Named after the long avenue that shares its name and crosses through it, the Camino de Ronda neighbourhood houses Calle Pedro Antonio de Alarcón, Granada’s popular university party district and Huerta de San Vicente, the García Lorca summer home where the Generation of ’27 poet wrote many of his works. This neighbourhood also has many LGTBI establishments.


The adjacent Fígares-Río Tenerías district, through which the Genil River crosses, has an interesting history: the second part of the name dates back to the Nasrid era, when the Moors used this area for tanning leather. The first part refers to the architect Matías Fernández-Fígares, who in the 1930s designed a working class ‘garden city’ in a vacant lot with homes. Little remains of those revolutionary single-family homes with gardens because many were torn down in the 1970s to build the housing complexes that now define the neighbourhood.

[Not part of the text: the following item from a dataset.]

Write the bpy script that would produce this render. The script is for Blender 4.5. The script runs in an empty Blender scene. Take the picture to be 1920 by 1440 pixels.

Fígares has several places of interest that span all of Granada’s history. To travel back to the faraway Nasrid era, visit Paseo del Violón near the river to see the Alcázar Genil, a former summer residence of sultans dating back to the 8th century; and the Hermitage of San Sebastián, a 1218 Almohad marabout (now Christianised), the site of major historical events such as when the defeated Boabdil handed over the city’s keys to the Catholic Monarchs on 2 January 1492. The neighbourhood is also intersected by Acequia Gorda del Genil, which has supplied water to the Granada countryside since the 11th century. A witness of a more recent past is the proud building that housed the El Capitán flour factory, a symbol of the rise and fall of 19th century industrial Granada that would later become Profesor Tierno Galván Public School in 1991. Lastly, as a symbol of the present and the future, Fígares also has a modern Science Park, one of the most prestigious science museums in Europe.